L’heure est-elle au combat contre la fuite des cerveaux en Afrique ?

Beaucoup de voix s’élèvent pour décrier, fustiger et même exiger des mesures actives pour décourager ou empêcher le départ des jeunes africains vers Occident à la recherche d’emplois. Un tel combat est t-il justifié au regard du contexte politique et socio-économique actuel de la plupart des pays africains? La réponse est sans doute à mon avis négative. Je ne pense pas que l’émigration des jeunes africains vers l’occident est un phénomène à combattre, en tout cas, pas à l’état actuel des choses. On ne peut pas décrier ce phénomène qualifié de « fuite de cerveaux » tant que les conditions ne sont pas réunies pour que les jeunes talentueux puissent intégrer le tissu économique de leur pays et participer à son émergence.
N’a-t-on pas déjà vu des jeunes cadres qui, une fois rentrés dans leurs pays à la fin de leurs études en Occident et munis de bons projets, ont été contraints de retourner en Europe ou ailleurs juste parce qu’ils n’ont pas trouvé des conditions idéales pour exécuter ces projets ?

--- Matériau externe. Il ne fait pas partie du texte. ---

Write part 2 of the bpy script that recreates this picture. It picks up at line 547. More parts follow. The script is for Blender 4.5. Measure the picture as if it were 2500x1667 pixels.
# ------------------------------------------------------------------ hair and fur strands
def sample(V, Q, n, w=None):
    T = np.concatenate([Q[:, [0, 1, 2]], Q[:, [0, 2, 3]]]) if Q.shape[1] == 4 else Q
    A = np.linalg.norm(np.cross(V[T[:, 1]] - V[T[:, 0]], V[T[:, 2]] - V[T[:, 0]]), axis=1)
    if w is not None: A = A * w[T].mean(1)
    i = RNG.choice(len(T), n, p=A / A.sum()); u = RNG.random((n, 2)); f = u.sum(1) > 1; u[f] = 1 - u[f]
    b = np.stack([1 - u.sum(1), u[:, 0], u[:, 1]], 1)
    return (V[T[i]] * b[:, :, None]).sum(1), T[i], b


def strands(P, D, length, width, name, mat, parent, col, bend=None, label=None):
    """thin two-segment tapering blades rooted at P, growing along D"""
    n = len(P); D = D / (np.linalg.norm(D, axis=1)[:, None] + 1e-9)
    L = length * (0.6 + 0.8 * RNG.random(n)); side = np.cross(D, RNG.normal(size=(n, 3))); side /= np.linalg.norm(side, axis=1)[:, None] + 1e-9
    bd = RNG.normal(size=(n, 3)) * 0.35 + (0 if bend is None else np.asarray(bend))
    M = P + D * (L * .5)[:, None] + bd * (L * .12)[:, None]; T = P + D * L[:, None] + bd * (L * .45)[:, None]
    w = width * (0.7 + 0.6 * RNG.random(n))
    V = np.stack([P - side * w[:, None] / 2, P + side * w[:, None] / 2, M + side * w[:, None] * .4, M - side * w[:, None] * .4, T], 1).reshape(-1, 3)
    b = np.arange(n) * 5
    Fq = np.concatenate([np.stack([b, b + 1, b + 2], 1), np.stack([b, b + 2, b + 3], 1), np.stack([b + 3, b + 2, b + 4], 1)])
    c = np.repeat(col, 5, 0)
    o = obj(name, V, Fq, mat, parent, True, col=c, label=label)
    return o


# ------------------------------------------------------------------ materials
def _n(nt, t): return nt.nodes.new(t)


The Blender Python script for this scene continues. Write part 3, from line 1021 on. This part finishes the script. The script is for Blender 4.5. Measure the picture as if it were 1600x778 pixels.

N’a-t-on pas déjà assisté à des cas où les jeunes talentueux, ayant voulus engager des réformes pertinentes pour mieux faire fonctionner l’administration publique, ont été écartés, anéantis, éliminés voire nuits par les aînés ?
Combattre l’émigration ne serait t- il pas priver l’Afrique de l’une de ses principales sources de devises et maintenir des dizaines de millions de populations et surtout des ruraux qui en dépendent dans la misère et l’ignorance ?
En tout cas, selon les statistiques et les analyses économiques, un éventuel combat contre la fuite des cerveaux ne serait pas un combat salutaire particulièrement pour les états africains. Loin de dénoncer ce phénomène, il serait mieux que les décideurs politiques pensent à comment organiser ce circuit pour tirer profit des milliards de devises qu’il génère pour leurs petites économies. Les états africains ont intérêts à mieux valoriser le potentiel économique que constitue la diaspora africaine. D’après le nouveau rapport publié par le FIDA (2010), les travailleurs africains envoient chaque année plus de 40 milliards de dollars américains vers leurs pays d’origine. Alors que l’aide publique au développement de l’Afrique est évaluée à 43.9 milliards de dollars en 2009. Cependant, une plus grande partie des sommes envoyées par les émigrés ne serait peut-être pas comptabilisée, et donc pas prise en compte dans les statistiques nationales de nombreux pays. Des statistiques récentes montrent d’ailleurs que les transferts vers l’Afrique égalisent déjà l’aide publique au développement et même la dépasse. 30 à 40% de fonds transférés sont acheminés dans les zones rurales. Ils servent surtout à la couverture des besoins de base et de dépenses d’urgence ou sociales des familles dans les pays d’origine. Ils permettent d’envoyer un enfant à l’école, de construire des maisons, des centres de santé ou d’acheter des nourritures. Un exemple frappant est celui de la région de la région de Kayes au Mali où l’argent envoyé par des Maliens vivant en France a contribué à la construction de 60 % des infrastructures de la région en dehors de la part investie dans les dépenses alimentaires, les soins de santé, l’achat des fournitures scolaires, …
Alors, pensez-vous que ces compatriotes pouvaient créer une telle richesse s’ils étaient restés dans leur pays ? N’allaient t-ils pas augmenter de façon drastique le taux de chômage et contribuer à la précarité actuelle de l’emploi ?
Le débat actuel serait de réfléchir à comment faire de ces ressources transférées par la diaspora africaine une plus grande source de financement du développement et à mieux la répartir dans les secteurs productifs. Le problème de l’Afrique n’est pas celui d’un manque de compétences ; où même s’il en est, il devrait en être moins. En effet, lorsque les conditions seront réunies pour que les Africains restent en Afrique, ils le seront. Le réel problème est plutôt un manque de vision et de véritable politique de développement ajoutées aux défaillances des systèmes de gouvernance.